Derrière ce sombre constat présenté par les responsables de la banque des banques en Haïti, ces derniers tiennent à rappeler combien : » La détérioration du climat sécuritaire a mis à rude épreuve la stabilité qui a toujours caractérisé le secteur financier. ».

Déjà en proie à une longue période de récession économique, ce dernier a subi les répercussions des violences armées avec des conséquences néfastes sur la disponibilité régulière des services financiers. En effet, les récents actes de vandalisme, d’incendie et de pillage, entre autres, ont entraîné des pertes financières importantes ainsi que la fermeture de plusieurs succursales de banques et de nombreux points de services des institutions de microfinance, de caisses d’épargne et de crédit dans la région métropolitaine et dans certaines villes de province.

D’autres aspects aussi importants servant de leviers influencent de manière significative ces départs dans le système financier et ces déplacements vers d’autres pays voisins.

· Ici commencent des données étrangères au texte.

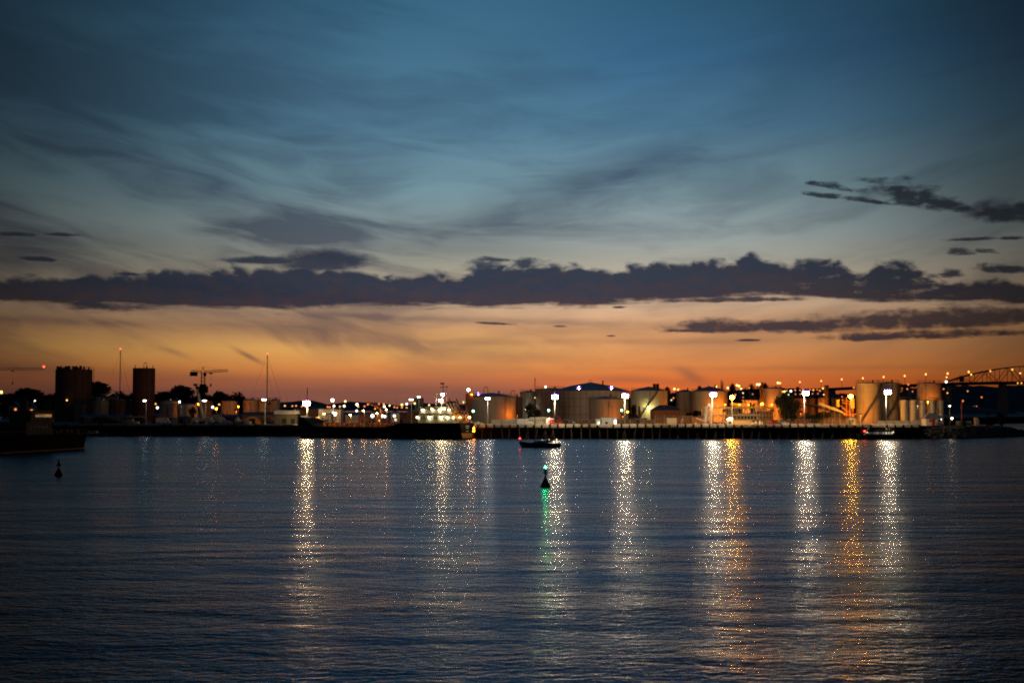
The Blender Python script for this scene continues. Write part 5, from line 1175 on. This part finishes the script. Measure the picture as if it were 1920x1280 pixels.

Le document informe parallèlement: ‘Les vagues de migration vers les États-Unis, le Canada, la République dominicaine, certains pays de l’Amérique Latine (Brésil, Argentine, Chili, Nicaragua) se sont intensifiées à partir de 2022. Ce processus migratoire a été facilité par les programmes humanitaires et de regroupement familial en 2023, entraînant ainsi une fuite importante de main-d’œuvre, incluant des professionnels qualifiés. Le secteur financier a été parmi les plus touchés par ce phénomène avec des pertes en ressources humaines expérimentées et difficiles à remplacer.’

Des efforts de recrutement ont toutefois été constatés en vue de maintenir la disponibilité et la qualité des services à la clientèle, tandis que des réflexions sont en cours sur des stratégies visant à favoriser la rétention des cadres et le renforcement du capital humain au niveau de ce secteur. Une évaluation des coûts de la crise pour la sphère financière s’avère donc cruciale vu son importance, d’une part pour la conduite de la politique monétaire et, d’autre part, pour la Stratégie nationale d’Inclusion financière (SNIF), conclut le document.